I'm saying you do NOT want to turn off the CO2 at night, IMHO.
> I guess I am asking the basic
> question of - does [using a solenoid to turn off CO2 at night] sound
> reasonable?
No, IMHO.
> If I run it
> continuously, my pH will be lower at night than during the day when the
> plants produce O2.
Better stated as "The pH will be lower at night with the CO2 on because the
plants are not photosynthesizing and using their share of CO2."
> However, if I run against the timer, the pH will
> probably increase during the night due to the lack of CO2.
It will *definitely* increase at night. In a reasonable tank set up with
proper
water circulation, ALL the dissolved CO2 will dissipate into the atmosphere.
Check out my article "CO2 loss in a large aquarium" on my web page or the
krib
archives.
Take an example. Consider a typical setup with proper CO2 injection. A
reasonable set of parameters is 5 dKH and 15 mg/l of dissolved CO2
establishing
a pH of 7.0. With the CO2 turned off overnight, dissovled CO2 will be
reduced to a typical equilibrium value of 1.5 mg/l, creating a pH of 8.0!
That's quite a pH swing daily. I would not consider this a good environment
for fish.
> I like the
> idea of the timer for a few reasons. First, it gives the fish a break
> during the night when O2 will be lower because the plants are not
> contributing;
With proper water circulation, O2 levels will not drop appreciably overnight.
Although I've seen reports on APD where someone's fish were distressed,
presumably by a lack of O2, I've never seen this confirmed by anyone who paid
the least bit of attention to what was going on. I would attribute these
reports to a newbie hacking around with CO2 and water chemistry and water
movement (creating generally horrible conditions in the tank) and then
blaming the problems on CO2 injection.
In our one tank with manual CO2 injection running continuously, we would
see O2
saturation vary from around 120% in the evening to 90% in the morning
before the lights came on. Given that you can generally only achieve 95% O2
saturation even with the best airstones running full blast, going "down" to
90% at night isn't all that much of a drop.

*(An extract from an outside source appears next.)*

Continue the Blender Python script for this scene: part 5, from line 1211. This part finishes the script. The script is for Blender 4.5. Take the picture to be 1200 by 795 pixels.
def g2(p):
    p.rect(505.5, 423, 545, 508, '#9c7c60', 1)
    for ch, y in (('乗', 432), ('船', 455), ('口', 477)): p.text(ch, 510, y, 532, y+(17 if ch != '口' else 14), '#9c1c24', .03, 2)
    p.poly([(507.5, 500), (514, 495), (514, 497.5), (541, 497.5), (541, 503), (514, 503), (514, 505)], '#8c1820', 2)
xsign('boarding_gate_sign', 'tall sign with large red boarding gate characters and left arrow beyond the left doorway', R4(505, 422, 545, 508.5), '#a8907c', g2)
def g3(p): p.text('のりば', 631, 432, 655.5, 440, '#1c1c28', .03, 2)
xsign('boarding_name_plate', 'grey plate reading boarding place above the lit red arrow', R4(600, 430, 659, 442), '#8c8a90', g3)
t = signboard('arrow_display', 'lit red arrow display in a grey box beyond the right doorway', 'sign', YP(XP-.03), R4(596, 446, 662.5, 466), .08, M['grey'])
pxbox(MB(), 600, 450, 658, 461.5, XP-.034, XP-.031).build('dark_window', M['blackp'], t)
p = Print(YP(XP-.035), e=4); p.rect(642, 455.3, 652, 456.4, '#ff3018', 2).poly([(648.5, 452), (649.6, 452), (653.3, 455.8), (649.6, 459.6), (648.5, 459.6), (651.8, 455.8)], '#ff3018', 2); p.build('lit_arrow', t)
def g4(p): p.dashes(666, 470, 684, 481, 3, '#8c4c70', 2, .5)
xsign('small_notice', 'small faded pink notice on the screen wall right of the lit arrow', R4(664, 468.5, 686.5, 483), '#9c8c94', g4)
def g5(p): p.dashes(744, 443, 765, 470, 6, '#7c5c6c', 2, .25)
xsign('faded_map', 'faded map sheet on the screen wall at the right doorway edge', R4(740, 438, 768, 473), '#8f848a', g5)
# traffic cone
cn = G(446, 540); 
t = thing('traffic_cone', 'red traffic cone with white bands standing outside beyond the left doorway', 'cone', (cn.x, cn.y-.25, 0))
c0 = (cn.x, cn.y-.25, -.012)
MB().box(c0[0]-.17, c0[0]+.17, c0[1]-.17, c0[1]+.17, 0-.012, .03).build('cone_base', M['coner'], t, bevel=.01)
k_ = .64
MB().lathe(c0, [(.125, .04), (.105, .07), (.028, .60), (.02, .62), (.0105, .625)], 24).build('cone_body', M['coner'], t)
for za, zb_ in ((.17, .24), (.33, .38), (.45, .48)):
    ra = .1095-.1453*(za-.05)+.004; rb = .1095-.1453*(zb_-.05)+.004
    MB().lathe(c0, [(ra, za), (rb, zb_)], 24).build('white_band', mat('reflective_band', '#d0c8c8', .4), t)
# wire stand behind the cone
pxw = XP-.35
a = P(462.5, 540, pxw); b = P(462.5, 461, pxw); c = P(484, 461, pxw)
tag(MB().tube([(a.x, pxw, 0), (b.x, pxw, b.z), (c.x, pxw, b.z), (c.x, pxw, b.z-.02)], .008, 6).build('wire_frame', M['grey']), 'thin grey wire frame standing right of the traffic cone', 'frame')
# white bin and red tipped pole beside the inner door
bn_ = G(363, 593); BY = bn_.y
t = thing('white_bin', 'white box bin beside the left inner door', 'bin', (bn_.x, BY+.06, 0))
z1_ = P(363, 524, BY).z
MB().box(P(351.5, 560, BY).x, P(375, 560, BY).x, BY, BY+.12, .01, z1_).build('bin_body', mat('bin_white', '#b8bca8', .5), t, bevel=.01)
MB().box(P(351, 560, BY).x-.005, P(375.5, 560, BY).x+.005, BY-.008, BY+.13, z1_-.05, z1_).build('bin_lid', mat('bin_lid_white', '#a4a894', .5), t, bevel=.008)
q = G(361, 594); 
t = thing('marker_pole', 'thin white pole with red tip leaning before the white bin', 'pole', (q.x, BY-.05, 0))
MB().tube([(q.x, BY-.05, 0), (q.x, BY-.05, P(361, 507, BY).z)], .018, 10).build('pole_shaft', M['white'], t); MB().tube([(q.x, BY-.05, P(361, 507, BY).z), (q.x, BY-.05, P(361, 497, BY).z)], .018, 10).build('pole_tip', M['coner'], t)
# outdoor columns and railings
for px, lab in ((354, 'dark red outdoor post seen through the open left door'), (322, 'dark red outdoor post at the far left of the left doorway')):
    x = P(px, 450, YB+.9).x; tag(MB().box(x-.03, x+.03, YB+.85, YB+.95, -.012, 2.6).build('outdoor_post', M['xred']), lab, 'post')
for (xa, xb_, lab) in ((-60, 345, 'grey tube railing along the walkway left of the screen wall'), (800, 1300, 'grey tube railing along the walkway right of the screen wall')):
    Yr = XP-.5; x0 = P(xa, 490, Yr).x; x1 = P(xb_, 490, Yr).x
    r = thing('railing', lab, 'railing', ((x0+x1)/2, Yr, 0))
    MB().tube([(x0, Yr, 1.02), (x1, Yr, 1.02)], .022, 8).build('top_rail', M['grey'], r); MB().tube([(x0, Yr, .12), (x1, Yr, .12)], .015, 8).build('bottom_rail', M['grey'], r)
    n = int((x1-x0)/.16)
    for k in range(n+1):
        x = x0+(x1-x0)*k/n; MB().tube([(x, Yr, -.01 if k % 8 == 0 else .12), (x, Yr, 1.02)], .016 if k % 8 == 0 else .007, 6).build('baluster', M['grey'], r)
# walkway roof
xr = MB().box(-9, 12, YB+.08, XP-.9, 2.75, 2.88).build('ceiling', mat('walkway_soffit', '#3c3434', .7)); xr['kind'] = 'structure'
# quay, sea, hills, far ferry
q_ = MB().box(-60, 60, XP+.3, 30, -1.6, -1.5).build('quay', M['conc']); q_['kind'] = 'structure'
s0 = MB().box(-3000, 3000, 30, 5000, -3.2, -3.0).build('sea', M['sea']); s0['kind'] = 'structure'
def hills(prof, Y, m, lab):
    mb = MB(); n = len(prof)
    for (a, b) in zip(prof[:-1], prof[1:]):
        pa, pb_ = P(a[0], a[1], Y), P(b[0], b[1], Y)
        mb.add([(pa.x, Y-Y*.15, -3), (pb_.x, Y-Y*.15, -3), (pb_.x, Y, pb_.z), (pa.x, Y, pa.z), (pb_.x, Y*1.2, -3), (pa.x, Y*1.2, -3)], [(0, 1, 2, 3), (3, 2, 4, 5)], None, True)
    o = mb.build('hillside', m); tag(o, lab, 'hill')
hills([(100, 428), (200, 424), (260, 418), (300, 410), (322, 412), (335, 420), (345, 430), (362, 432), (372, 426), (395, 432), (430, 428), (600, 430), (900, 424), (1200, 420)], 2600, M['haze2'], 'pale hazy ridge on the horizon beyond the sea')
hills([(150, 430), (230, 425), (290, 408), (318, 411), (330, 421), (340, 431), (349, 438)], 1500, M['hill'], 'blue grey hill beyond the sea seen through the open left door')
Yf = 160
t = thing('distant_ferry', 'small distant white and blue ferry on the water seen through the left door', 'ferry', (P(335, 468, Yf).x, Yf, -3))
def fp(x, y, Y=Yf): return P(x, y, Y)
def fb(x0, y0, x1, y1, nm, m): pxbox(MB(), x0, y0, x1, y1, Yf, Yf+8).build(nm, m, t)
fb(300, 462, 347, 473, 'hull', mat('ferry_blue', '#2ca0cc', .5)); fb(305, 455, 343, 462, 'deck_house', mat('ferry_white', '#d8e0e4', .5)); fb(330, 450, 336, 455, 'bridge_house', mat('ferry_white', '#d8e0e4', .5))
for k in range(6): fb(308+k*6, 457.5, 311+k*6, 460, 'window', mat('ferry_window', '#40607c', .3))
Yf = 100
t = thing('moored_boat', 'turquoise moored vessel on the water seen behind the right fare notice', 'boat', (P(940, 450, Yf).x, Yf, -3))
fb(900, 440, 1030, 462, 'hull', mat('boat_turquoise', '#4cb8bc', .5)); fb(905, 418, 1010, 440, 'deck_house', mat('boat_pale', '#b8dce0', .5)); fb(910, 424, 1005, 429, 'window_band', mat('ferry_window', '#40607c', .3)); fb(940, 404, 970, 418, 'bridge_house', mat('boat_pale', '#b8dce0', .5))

Remember, there is no relation between the amount of O2 and the amount of
CO2 in the water (within reason). The O2 level in the water is determined
by diffusion at the water surface, proper circulation (mixing surface water
and lower water), the amount used by the aquarium bio-life and the amount
contributed by photosynthesis. Turning off CO2 at night does nothing to
prevent O2 from dropping. O2 is going to drop when the lights go out since
the plants stop photosynthesizing.
Your fish are going to get stressed only if CO2 increases TOO much
overnight or
the O2 is reduced TOO much overnight. Even with high oxygen levels, fish
cannot
respire CO2 unless the concentration of CO2 in the water is less than the
concentration of CO2 in the fishes blood. The exchange of O2 and CO2 in the
gills is determined by the relative concentration of each gas on both sides
of
the gill membrane and the exchange of each gas at the membrane is
independent of the other.
Many people miss this point. With high O2 AND high CO2 in the water, CO2
cannot
leave the blood (meaning O2 can't enter the blood; they bind to the same
site on the hemoglobin molecule) and the animal asphyxiates. With low O2
AND low CO2 in the water, CO2 can leave the blood but O2 can't enter and
the animal
asphyxiates.
> Second, it should save CO2.
The amount of CO2 you save is not really worth considering when you figure
what
CO2 costs (assuming pressurized CO2 bottles). I would venture a guess that
the
cost of the solenoid will be far greater than what you would save in CO2
costs
over many years of operation.
Also, consider the dynamics of the situation. Assume we start at a steady
state
CO2 level in the evening, save 15 mg/l. The lights are on, plants are
bubbling, O2 is high, everybody is happy.
Now the lights go off. CO2 stops and the dissolved CO2 starts dissipating.
Since the level in the water is far above equilibrium values, the
dissipates rapidly at first, causing a fairly quick rise in pH (maybe 0.5
points over two hours). O2 also starts to dissipate. However, fish and
plants are going to sleep, presumably requiring less O2 as they go into a
resting state.
Now it is morning and the lights come on. The fish and plants wake up,
increasing the demand for O2. The CO2 comes on, but wait! There is very
little
CO2 in the water and, since we aren't using an efficient CO2 reactor (since
there is no control over how fast CO2 dissolves except for the "slow bubble
rate"), it takes maybe hours for the CO2 level to reach the threshold where
the
plants can begin synthesizing. So, for the first period of time, everything
is
demanding more O2 but the plants aren't yet contributing any.
On the other hand, if the CO2 was running all night, there is now a little
higher concentration of CO2 than in the evening and the plants can
photosynthesize like gang-busters shortly after the lights come on.
Also consider the dynamics of CO2 usuage. The are two ways CO2 is removed
from
the water: dissipation into the atmoshere and usage by the plants. I have not
directly measured this, but I conjecture that the amount used by plants is
far
less than the amount lost to the atmosphere. This means that the
concentration
in the water during a 24 hour cycle only changes by the amount the plants are
actually using. The concentration goes down a little during the day and
goes up
a little at night, causing a far smaller pH change than if you turned CO2
off at night (a difference of 0.3 in our case).
> I would really appreciate any
> thoughts you might have on the subject.
Hey, you hit me at the right time - plenty of thoughts AND some free time to
write them down :-).
George Booth, Ft. Collins, Colorado (booth at frii_com)
http://www.frii.com/~booth/AquaticConcepts/